Fire Action! Tour - Day Two (Sunday)

Oxford - 16:00


Day two of the tour and there's time to kill in Oxford before we drive to Bristol. In an attempt to blend in with the natives I've bought a pretentious Moleskine notebook and taken refuge from the day's scorching heat under a tree in Christ Church meadow. It would probably be sensible to find a more secluded spot than I have - tourists pour down the wide pebble dashed path almost constantly, eager to gawp at the university's golden monuments to intellectualism or the cows in the field ahead of me - but the poser in me quite enjoys imagining I might be a source of fascination to passersby with my furrowed brow and look of intense concentration. Besides, it's not long before the repetitive crunch of footsteps on gravel becomes faintly reassuring- like the sound of rain on a pane of glass.

Oxford is at once exactly and not at all as I remembered it. The last time I was here I was 16 years old, considering whether to apply to the university. That was nearly ten years ago, and the experience left me dazed and in awe of the entire institution. Back then I saw it as the rest of the world sees it and the tourist imagines it to be: an idyllic English city for dauntingly impressive intellectuals, where for once the bicycle is better loved than the car and where inspiration pours from every brick of its historic buildings. At 16, I was overwhelmed, eventually opting to study instead at the grimy, predictable but efficient London School of Economics.

Last night I saw the side of Oxford I missed first time round and that's less well-documented in Hollywood films. The Kiss Bar, located in the centre of town near the station, is exactly the kind of meat-market club that can be found in any English municipality with a population of more than four figures. The desperate pursuit of sex supersedes all sophistication, and sitting alongside the dancefloor complaining with my companion that "we just can't enjoy this kind of thing," I envied those who evidently could. I wondered for a while why it's so common that those with claims to intelligence find it all but impossible to let loose on a dancefloor, but answers failed me, and so I just continued nodding my head in time to the repetitive beats, taking regular gulps from my strong but too sweet cocktail.

Today, in the glorious hot sun, I see again the more magical, mythological city I expected to find. Whilst the town centre is now predictably dominated by chain coffee shops and multinational department stores, not even the fluorescent glow of those all-too-familiar McDonald's arches can obliterate the power and romance of the architecture. The cobbled streets beg me to wonder: "what if?" What if I had made an application to Oxbridge? What if they had accepted me? What if instead of the heady hedonism of Central London I'd spent three years engrossed in study at the spiritual capital of academia?

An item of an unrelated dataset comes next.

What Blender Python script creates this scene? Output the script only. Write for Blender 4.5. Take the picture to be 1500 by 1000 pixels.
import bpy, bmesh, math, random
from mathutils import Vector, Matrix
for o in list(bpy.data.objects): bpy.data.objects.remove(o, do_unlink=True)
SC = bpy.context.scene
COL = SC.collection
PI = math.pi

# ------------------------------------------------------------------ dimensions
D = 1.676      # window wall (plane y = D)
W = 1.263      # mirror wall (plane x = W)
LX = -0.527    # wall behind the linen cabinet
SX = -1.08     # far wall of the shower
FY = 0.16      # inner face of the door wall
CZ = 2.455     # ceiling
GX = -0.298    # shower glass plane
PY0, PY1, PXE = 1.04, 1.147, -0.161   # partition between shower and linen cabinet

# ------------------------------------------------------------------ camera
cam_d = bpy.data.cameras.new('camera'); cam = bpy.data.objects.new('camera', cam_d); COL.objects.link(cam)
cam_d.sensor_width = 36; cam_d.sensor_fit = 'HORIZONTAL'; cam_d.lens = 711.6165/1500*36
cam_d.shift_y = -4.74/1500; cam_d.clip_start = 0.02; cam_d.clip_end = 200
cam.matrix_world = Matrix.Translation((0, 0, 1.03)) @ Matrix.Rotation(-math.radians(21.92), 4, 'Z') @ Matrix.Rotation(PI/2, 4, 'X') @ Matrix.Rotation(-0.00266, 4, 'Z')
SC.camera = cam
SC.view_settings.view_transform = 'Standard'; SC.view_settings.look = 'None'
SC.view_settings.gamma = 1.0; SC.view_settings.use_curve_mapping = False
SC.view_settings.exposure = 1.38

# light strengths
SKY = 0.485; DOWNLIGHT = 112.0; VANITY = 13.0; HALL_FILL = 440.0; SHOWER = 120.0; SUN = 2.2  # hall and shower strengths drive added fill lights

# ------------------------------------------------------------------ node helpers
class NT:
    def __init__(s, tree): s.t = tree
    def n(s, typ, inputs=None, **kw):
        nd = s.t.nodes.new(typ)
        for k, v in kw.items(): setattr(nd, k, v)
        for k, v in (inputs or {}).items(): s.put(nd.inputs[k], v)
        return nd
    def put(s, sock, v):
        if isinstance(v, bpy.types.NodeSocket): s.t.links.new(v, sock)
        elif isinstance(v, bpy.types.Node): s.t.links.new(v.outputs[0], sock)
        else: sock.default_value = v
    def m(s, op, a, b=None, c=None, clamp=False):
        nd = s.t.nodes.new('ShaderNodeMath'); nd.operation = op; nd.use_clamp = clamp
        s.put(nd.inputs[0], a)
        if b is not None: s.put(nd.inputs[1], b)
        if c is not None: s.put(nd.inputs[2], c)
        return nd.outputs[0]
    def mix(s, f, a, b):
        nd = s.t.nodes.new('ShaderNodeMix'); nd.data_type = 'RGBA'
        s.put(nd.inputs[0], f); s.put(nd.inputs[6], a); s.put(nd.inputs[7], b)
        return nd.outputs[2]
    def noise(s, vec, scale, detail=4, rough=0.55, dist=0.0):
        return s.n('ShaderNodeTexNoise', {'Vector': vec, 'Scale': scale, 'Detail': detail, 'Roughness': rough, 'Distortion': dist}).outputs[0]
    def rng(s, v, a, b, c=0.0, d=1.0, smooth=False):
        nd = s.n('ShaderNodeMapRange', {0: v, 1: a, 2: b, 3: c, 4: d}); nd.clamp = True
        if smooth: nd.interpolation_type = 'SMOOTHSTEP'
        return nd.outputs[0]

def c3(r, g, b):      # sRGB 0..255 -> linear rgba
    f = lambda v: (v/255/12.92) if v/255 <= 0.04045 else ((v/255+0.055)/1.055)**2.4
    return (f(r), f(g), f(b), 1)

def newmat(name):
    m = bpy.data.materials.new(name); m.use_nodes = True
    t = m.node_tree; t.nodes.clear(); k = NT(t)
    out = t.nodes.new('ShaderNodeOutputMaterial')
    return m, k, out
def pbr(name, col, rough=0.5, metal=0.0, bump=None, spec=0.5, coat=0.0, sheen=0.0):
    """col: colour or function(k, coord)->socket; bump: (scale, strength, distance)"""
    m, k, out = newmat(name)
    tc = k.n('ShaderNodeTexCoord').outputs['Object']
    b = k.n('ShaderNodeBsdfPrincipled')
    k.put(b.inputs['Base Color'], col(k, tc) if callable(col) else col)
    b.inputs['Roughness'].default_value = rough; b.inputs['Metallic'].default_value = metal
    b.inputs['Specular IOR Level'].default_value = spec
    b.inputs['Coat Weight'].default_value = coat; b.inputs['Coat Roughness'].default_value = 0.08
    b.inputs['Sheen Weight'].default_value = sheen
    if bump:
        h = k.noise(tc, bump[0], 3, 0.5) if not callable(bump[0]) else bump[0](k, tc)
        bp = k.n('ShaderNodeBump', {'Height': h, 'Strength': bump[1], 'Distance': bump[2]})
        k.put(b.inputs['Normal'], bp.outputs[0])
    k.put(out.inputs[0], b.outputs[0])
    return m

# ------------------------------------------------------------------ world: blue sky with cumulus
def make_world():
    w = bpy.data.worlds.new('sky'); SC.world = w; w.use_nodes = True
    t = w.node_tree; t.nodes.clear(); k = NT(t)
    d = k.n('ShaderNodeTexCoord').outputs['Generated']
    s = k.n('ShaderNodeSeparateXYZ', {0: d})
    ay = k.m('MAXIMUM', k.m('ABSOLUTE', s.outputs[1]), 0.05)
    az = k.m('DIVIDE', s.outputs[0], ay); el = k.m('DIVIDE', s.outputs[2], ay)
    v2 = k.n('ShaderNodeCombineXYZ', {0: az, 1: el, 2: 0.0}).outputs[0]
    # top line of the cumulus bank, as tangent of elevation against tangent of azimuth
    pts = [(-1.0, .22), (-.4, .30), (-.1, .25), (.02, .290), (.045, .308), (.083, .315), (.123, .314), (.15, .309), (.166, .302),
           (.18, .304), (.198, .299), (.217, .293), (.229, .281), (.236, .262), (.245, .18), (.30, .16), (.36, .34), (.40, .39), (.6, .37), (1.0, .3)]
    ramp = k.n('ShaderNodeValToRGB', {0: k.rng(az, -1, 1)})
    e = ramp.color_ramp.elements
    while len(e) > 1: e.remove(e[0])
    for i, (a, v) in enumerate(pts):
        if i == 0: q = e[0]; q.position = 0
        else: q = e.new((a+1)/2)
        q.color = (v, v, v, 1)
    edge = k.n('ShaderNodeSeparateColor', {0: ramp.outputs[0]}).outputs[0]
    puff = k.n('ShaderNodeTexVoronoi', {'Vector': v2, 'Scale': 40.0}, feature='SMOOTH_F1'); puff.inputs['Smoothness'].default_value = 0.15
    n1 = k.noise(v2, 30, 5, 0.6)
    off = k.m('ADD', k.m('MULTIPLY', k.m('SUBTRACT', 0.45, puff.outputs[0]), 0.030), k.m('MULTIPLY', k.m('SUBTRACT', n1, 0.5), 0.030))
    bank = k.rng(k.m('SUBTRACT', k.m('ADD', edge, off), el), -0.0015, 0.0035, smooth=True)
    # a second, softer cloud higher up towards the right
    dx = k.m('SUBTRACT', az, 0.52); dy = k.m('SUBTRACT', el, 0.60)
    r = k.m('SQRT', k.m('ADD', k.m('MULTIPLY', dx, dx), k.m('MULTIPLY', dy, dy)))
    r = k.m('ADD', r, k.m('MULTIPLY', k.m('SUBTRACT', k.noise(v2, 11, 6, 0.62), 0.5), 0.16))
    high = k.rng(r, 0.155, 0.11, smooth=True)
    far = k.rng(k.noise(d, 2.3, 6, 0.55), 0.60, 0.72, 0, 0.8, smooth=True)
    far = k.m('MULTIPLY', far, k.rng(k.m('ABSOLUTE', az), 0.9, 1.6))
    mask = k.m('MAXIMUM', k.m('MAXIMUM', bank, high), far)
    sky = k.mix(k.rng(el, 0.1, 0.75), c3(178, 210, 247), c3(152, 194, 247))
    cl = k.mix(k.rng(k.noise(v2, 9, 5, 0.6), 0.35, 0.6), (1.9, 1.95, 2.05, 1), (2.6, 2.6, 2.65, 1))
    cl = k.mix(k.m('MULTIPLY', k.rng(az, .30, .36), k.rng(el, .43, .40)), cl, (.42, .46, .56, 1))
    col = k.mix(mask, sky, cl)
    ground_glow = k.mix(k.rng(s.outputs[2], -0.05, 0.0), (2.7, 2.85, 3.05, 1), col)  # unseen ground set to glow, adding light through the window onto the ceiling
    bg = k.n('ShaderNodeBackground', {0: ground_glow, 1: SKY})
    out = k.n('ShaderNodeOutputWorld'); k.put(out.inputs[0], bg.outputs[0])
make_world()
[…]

Time on the hands helps the mind to wander, and it's an interesting thought-experiment for a while. But I suspect most of the "magic power" in those cobbled streets comes from the birthday I had two days earlier- an annual ceremony that always demands a little self-reflection.

So far, no regrets.


Bristol - 20:45

It's becoming obvious we were slightly naive in thinking that there'd be no problem arranging accommodation as and when we arrived at places. It doesn't help that courtesy of my bourgeois upbringing, I'd failed to realise that a passport is a fairly essential thing to have with you when trying to check into a hostel. Luckily we've found a £13 bed at the Rock and Bowl in the centre of Bristol tonight, but it's looking increasingly likely that the tents we brought with us will see some action before the week is out.

After last night's busking in a mostly deserted shopping centre, I'm encouraged that the Prom Bar has the look and feel of a serious music venue. Again I feel a little like a poser, sitting on the front terrace with a cigarette in one hand and scribbling in a notebook with the other, but I feel a little less disingenuous than I did in Oxford- here the book is more of a crutch to keep me out of attempting conversation with the local scenesters when I feel far too sober to attempt it.

From the little I saw of Bristol walking up to the venue from our hostel, it feels like a town that's likely seen better days. Then again, there aren't many many places in England - or the world - that could say things have gotten better in the past five years, and my judgement of it might be particularly harsh because of how greatly it suffers by comparison to Oxford.

Hopefully I'll have a chance to get a better feel of the place tomorrow.